» Problem requirements: Find and copy lines holding "scene".

» Supplied data:
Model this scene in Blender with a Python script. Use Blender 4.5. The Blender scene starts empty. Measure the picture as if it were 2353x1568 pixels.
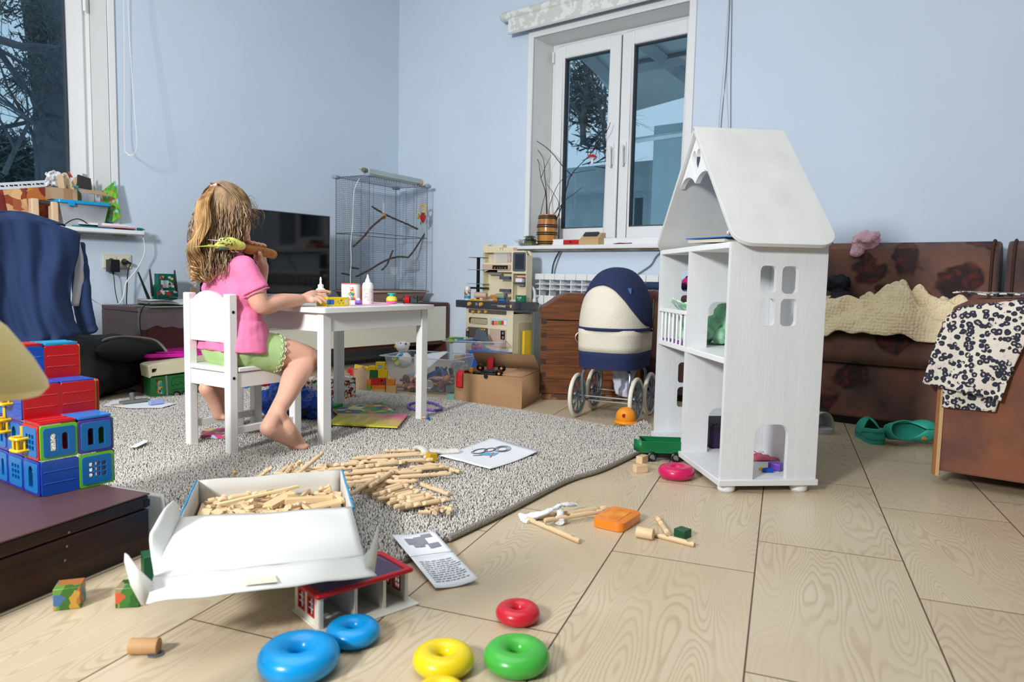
import bpy,bmesh,math,random
import numpy as np
from math import sin,cos,pi,radians as rad,sqrt,atan2,floor
from mathutils import Vector as V,Matrix as M,noise as mnoise
from mathutils.geometry import tessellate_polygon
sc = bpy.context.scene
COL = sc.collection
random.seed(7)
# ---------------------------------------------------------------- the camera that took the photograph
FOC,PITCH,ROLL,YAW,CX,CY,EYE = 1650.24,0.08616424,-0.02135652,0.66700717,1176.5,784.0,0.6
def _w(v): return V((sin(YAW)*v[0]+cos(YAW)*v[1],-cos(YAW)*v[0]+sin(YAW)*v[1],v[2]))
_F = V((0,cos(PITCH),-sin(PITCH))); _U = V((0,sin(PITCH),cos(PITCH))); _R = V((1,0,0))
CF = _w(_F); CR = _w(_R*cos(ROLL)-_U*sin(ROLL)); CU = _w(_U*cos(ROLL)+_R*sin(ROLL))
EYEP = V((0,0,EYE))
def ray(x,y): return CF*FOC+CR*(x-CX)-CU*(y-CY)
def Z(x,y,z=0.0):
    d = ray(x,y); return EYEP+d*((z-EYE)/d.z)
def onX(x,y,X):
    d = ray(x,y); return EYEP+d*(X/d.x)
def onY(x,y,Y):
    d = ray(x,y); return EYEP+d*(Y/d.y)
def pl(x,y,P,n):
    d = ray(x,y); n = V(n); return EYEP+d*((V(P)-EYEP).dot(n)/d.dot(n))
def fc(x,y,P):          # on the upright plane through P that faces the viewpoint
    return pl(x,y,P,(CF.x,CF.y,0))
FWD = V((CF.x,CF.y,0)).normalized(); RGT = V((FWD.y,-FWD.x,0))
VA = atan2(FWD.y,FWD.x)
# ---------------------------------------------------------------- materials
def lin(c):
    if isinstance(c,(int,float)): c = (c,c,c)
    out = []
    for q in c[:3]:
        q = q/255.0
        out.append(q/12.92 if q <= .04045 else ((q+.055)/1.055)**2.4)
    return (*out,1.0)
MATS = {}
def N(nt,t,**kw):
    n = nt.nodes.new(t)
    for k,v in kw.items():
        if k.startswith('_'): n.inputs[int(k[1:])].default_value = v
        elif k in ('op',): n.operation = v
        else: setattr(n,k,v)
    return n
def mat(name,col=(200,200,200),rough=.5,metal=0.0,var=0.06,vs=8.0,bump=0.0,bs=60.0,spec=.5,trans=0.0,alpha=1.0,emit=0.0,
        coat=0.0,ior=1.45,sheen=0.0,sss=0.0,stretch=None,col2=None,cfac=(0.4,0.6)):
    if name in MATS: return MATS[name]
    m = bpy.data.materials.new(name); m.use_nodes = True; nt = m.node_tree
    b = nt.nodes['Principled BSDF']; L = nt.links.new
    b.inputs['Roughness'].default_value = rough; b.inputs['Metallic'].default_value = metal
    b.inputs['IOR'].default_value = ior
    b.inputs['Specular IOR Level'].default_value = spec
    if trans: b.inputs['Transmission Weight'].default_value = trans
    if alpha < 1: b.inputs['Alpha'].default_value = alpha
    if coat: b.inputs['Coat Weight'].default_value = coat; b.inputs['Coat Roughness'].default_value = .15
    if sheen: b.inputs['Sheen Weight'].default_value = sheen
    if sss:
        b.inputs['Subsurface Weight'].default_value = sss; b.inputs['Subsurface Radius'].default_value = (.01,.004,.002); b.inputs['Subsurface Scale'].default_value = 1.0
    tc = N(nt,'ShaderNodeTexCoord'); mp = N(nt,'ShaderNodeMapping'); L(tc.outputs['Object'],mp.inputs['Vector'])
    if stretch: mp.inputs['Scale'].default_value = stretch
    no = N(nt,'ShaderNodeTexNoise'); no.inputs['Scale'].default_value = vs; no.inputs['Detail'].default_value = 4
    L(mp.outputs[0],no.inputs['Vector'])
    cr = N(nt,'ShaderNodeValToRGB'); a = lin(col)
    if col2 is not None:
        c2 = lin(col2); e = cr.color_ramp.elements
        e[0].position,e[1].position = cfac; e[0].color = a; e[1].color = c2
    else:
        e = cr.color_ramp.elements; e[0].position,e[1].position = .3,.7
        e[0].color = tuple(min(1,q*(1-var)) for q in a[:3])+(1,); e[1].color = tuple(min(1,q*(1+var)) for q in a[:3])+(1,)
    L(no.outputs['Fac'],cr.inputs['Fac']); L(cr.outputs['Color'],b.inputs['Base Color'])
    if emit: L(cr.outputs['Color'],b.inputs['Emission Color']); b.inputs['Emission Strength'].default_value = emit
    if bump:
        n2 = N(nt,'ShaderNodeTexNoise'); n2.inputs['Scale'].default_value = bs; n2.inputs['Detail'].default_value = 3
        L(mp.outputs[0],n2.inputs['Vector'])
        bp = N(nt,'ShaderNodeBump'); bp.inputs['Strength'].default_value = bump; bp.inputs['Distance'].default_value = .01
        L(n2.outputs['Fac'],bp.inputs['Height']); L(bp.outputs['Normal'],b.inputs['Normal'])
    MATS[name] = m; return m
def clear_mat(name,col=(235,240,245),a=.35,rough=.08):
    """thin clear plastic or glass: see-through with a fresnel shine"""
    if name in MATS: return MATS[name]
    m = bpy.data.materials.new(name); m.use_nodes = True; nt = m.node_tree; L = nt.links.new
    nt.nodes.clear(); out = N(nt,'ShaderNodeOutputMaterial')
    tr = N(nt,'ShaderNodeBsdfTransparent'); pb = N(nt,'ShaderNodeBsdfPrincipled')
    pb.inputs['Base Color'].default_value = lin(col); pb.inputs['Roughness'].default_value = rough
    fr = N(nt,'ShaderNodeLayerWeight'); fr.inputs['Blend'].default_value = .35
    ma = N(nt,'ShaderNodeMath',operation='MULTIPLY_ADD'); ma.inputs[1].default_value = .5; ma.inputs[2].default_value = a; ma.use_clamp = True
    mx = N(nt,'ShaderNodeMixShader')
    L(fr.outputs['Facing'],ma.inputs[0]); L(ma.outputs[0],mx.inputs[0]); L(tr.outputs[0],mx.inputs[1]); L(pb.outputs[0],mx.inputs[2]); L(mx.outputs[0],out.inputs[0])
    MATS[name] = m; return m
# ---------------------------------------------------------------- mesh builder
def rotm(rx=0,ry=0,rz=0): return (M.Rotation(rz,4,'Z')@M.Rotation(ry,4,'Y')@M.Rotation(rx,4,'X'))
def TR(x,y=None,z=None):
    return M.Translation(V(x) if y is None else V((x,y,z)))
def frame(o,x,z=None):
    """matrix with origin o, x axis along x, z axis near z"""
    x = V(x).normalized(); z = V(z) if z is not None else V((0,0,1))
    y = z.cross(x)
    if y.length < 1e-6: y = V((0,1,0)).cross(x)
    y.normalize(); z = x.cross(y)
    m = M((x,y,z)).transposed().to_4x4(); m.translation = V(o); return m
class MB:
    def __init__(s): s.v = []; s.f = []; s.mi = []; s.X = M(); s.c = 0
    def add(s,vs,fs,m=None):
        n = len(s.v); s.v += [s.X@V(p) for p in vs]; s.f += [tuple(i+n for i in f) for f in fs]; s.mi += [s.c if m is None else m]*len(fs); return s
    def box(s,x0,x1,y0,y1,z0,z1,m=None,T=None):
        vs = [V((x,y,z)) for z in (z0,z1) for y in (y0,y1) for x in (x0,x1)]
        if T is not None: vs = [T@v for v in vs]
        return s.add(vs,[(0,2,3,1),(4,5,7,6),(0,1,5,4),(1,3,7,5),(3,2,6,7),(2,0,4,6)],m)
    def cbox(s,c,d,T=None,m=None):
        t = TR(c) if T is None else T@TR(c)
        return s.box(-d[0]/2,d[0]/2,-d[1]/2,d[1]/2,-d[2]/2,d[2]/2,m,t)
    def lathe(s,prof,n=24,T=None,m=None,capb=True,capt=True,ell=1.0):
        vs = []; fs = []
        for (r,z) in prof:
            for k in range(n):
                a = 2*pi*k/n; vs.append(V((r*cos(a),r*ell*sin(a),z)))
        for i in range(len(prof)-1):
            for k in range(n):
                k2 = (k+1) % n; fs.append((i*n+k,i*n+k2,(i+1)*n+k2,(i+1)*n+k))
        if capb: fs.append(tuple(range(n-1,-1,-1)))
        if capt: fs.append(tuple((len(prof)-1)*n+k for k in range(n)))
        if T is not None: vs = [T@v for v in vs]
        return s.add(vs,fs,m)
    def cyl(s,a,b,r,r2=None,n=16,m=None):
        a,b = V(a),V(b); d = b-a; r2 = r if r2 is None else r2
        return s.lathe([(r,0),(r2,d.length)],n,TR(a)@d.to_track_quat('Z','Y').to_matrix().to_4x4(),m)
    def tube(s,pts,r,n=8,closed=False,m=None,cap=True,flat=1.0,up=None):
        pts = [V(p) for p in pts]; k = len(pts); rs = r if isinstance(r,(list,tuple)) else [r]*k
        vs = []; fs = []; prev = None
        for i in range(k):
            if closed: t = (pts[(i+1) % k]-pts[i-1])
            else: t = pts[min(i+1,k-1)]-pts[max(i-1,0)]
            if t.length < 1e-9: t = V((0,0,1))
            t.normalize()
            if prev is None:
                u = V(up) if up is not None else (V((0,0,1)) if abs(t.z) < .9 else V((1,0,0)))
            else: u = prev
            u = (u-t*u.dot(t))
            if u.length < 1e-6: u = t.orthogonal()
            u.normalize(); w = t.cross(u); prev = u
            for j in range(n):
                a = 2*pi*j/n; vs.append(pts[i]+(w*cos(a)+u*flat*sin(a))*rs[i])
        e = k if closed else k-1
        for i in range(e):
            i2 = (i+1) % k
            for j in range(n):
                j2 = (j+1) % n; fs.append((i*n+j,i*n+j2,i2*n+j2,i2*n+j))
        if cap and not closed:
            fs.append(tuple(range(n-1,-1,-1))); fs.append(tuple((k-1)*n+j for j in range(n)))
        return s.add(vs,fs,m)
    def ell(s,c,r,n=16,m=None,T=None):
        if not isinstance(r,(tuple,list)): r = (r,r,r)
        h = max(5,n//2); prof = [(max(1e-4,sin(pi*i/h)),-cos(pi*i/h)) for i in range(h+1)]
        t = TR(c)@M.Diagonal((*r,1)) if T is None else T@TR(c)@M.Diagonal((*r,1))
        return s.lathe(prof,n,t,m,False,False)
    def torus(s,c,R,r,n=32,k=12,T=None,m=None,fz=1.0,sx=1.0,sy=1.0):
        vs = []; fs = []
        for i in range(n):
            a = 2*pi*i/n
            for j in range(k):
                b = 2*pi*j/k; q = R+r*cos(b); vs.append(V((q*cos(a)*sx,q*sin(a)*sy,r*fz*sin(b))))
        for i in range(n):
            for j in range(k):
                i2,j2 = (i+1) % n,(j+1) % k; fs.append((i*k+j,i2*k+j,i2*k+j2,i*k+j2))
        t = TR(c) if T is None else T@TR(c)
        return s.add([t@v for v in vs],fs,m)
    def prism(s,poly,z0,z1,T=None,m=None,holes=()):
        """outline in xy extruded from z0 to z1, with holes"""
        loops = [list(poly)]+[list(h) for h in holes]
        flat = [p for l in loops for p in l]; nn = len(flat)
        vs = [V((p[0],p[1],z0)) for p in flat]+[V((p[0],p[1],z1)) for p in flat]
        if holes or len(poly) > 4:
            tri = tessellate_polygon([[V((p[0],p[1],0)) for p in l] for l in loops])
        else: tri = [tuple(range(len(poly)))]
        fs = [tuple(t) for t in tri]+[tuple(i+nn for i in reversed(t)) for t in tri]
        o = 0
        for l in loops:
            for i in range(len(l)):
                a,b = o+i,o+(i+1) % len(l); fs.append((a,b,b+nn,a+nn))
            o += len(l)
        if T is not None: vs = [T@v for v in vs]
        return s.add(vs,fs,m)
    def grid(s,fn,nu,nv,m=None,cu=False):
        vs = [V(fn(i/(nu if cu else nu-1),j/(nv-1))) for j in range(nv) for i in range(nu)]; fs = []
        for j in range(nv-1):
            for i in range(nu if cu else nu-1):
                i2 = (i+1) % nu; fs.append((j*nu+i,j*nu+i2,(j+1)*nu+i2,(j+1)*nu+i))
        return s.add(vs,fs,m)
    def quad(s,a,b,c,d,m=None): return s.add([a,b,c,d],[(0,1,2,3)],m)
    def build(s,name,mats,parent=None,bev=0,seg=2,sub=0,smooth=True,solid=0,soff=0,ang=35,world=False,remesh=0,sm=0,disp=None):
        me = bpy.data.meshes.new(name); me.from_pydata([tuple(v) for v in s.v],[],s.f); me.validate()
        if not isinstance(mats,(list,tuple)): mats = [mats]
        for q in mats: me.materials.append(q)
        if len(mats) > 1: me.polygons.foreach_set('material_index',s.mi[:len(me.polygons)])
        bm = bmesh.new(); bm.from_mesh(me)
        if remesh or sub or smooth: bmesh.ops.remove_doubles(bm,verts=bm.verts,dist=1e-6)
        bmesh.ops.recalc_face_normals(bm,faces=bm.faces); bm.to_mesh(me); bm.free()
        if world and parent is not None:
            W_ = M(); p_ = parent
            while p_ is not None: W_ = (TR(p_.location)@p_.rotation_euler.to_matrix().to_4x4())@W_; p_ = p_.parent
            me.transform(W_.inverted())
        if smooth:
            me.shade_smooth()
            if not remesh: me.set_sharp_from_angle(angle=rad(ang))
        else: me.shade_flat()
        o = bpy.data.objects.new(name,me); COL.objects.link(o)
        if parent is not None: o.parent = parent
        if solid:
            q = o.modifiers.new('t','SOLIDIFY'); q.thickness = solid; q.offset = soff
        if bev:
            q = o.modifiers.new('b','BEVEL'); q.width = bev; q.segments = seg; q.limit_method = 'ANGLE'; q.angle_limit = rad(40); q.harden_normals = False
        if remesh:
            q = o.modifiers.new('r','REMESH'); q.mode = 'VOXEL'; q.voxel_size = remesh; q.use_smooth_shade = True
            if sm:
                q = o.modifiers.new('s','SMOOTH'); q.iterations = sm; q.factor = .5
        if sub:
            q = o.modifiers.new('u','SUBSURF'); q.levels = sub; q.render_levels = sub
        if disp:
            tx = bpy.data.textures.new(name+'_fold','CLOUDS'); tx.noise_scale = disp[1]; tx.noise_depth = 2
            q = o.modifiers.new('d','DISPLACE'); q.texture = tx; q.strength = disp[0]; q.texture_coords = 'LOCAL'
        return o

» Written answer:
Model this scene in Blender with a Python script. Use Blender 4.5. The Blender scene starts empty. Measure the picture as if it were 2353x1568 pixels.
sc = bpy.context.scene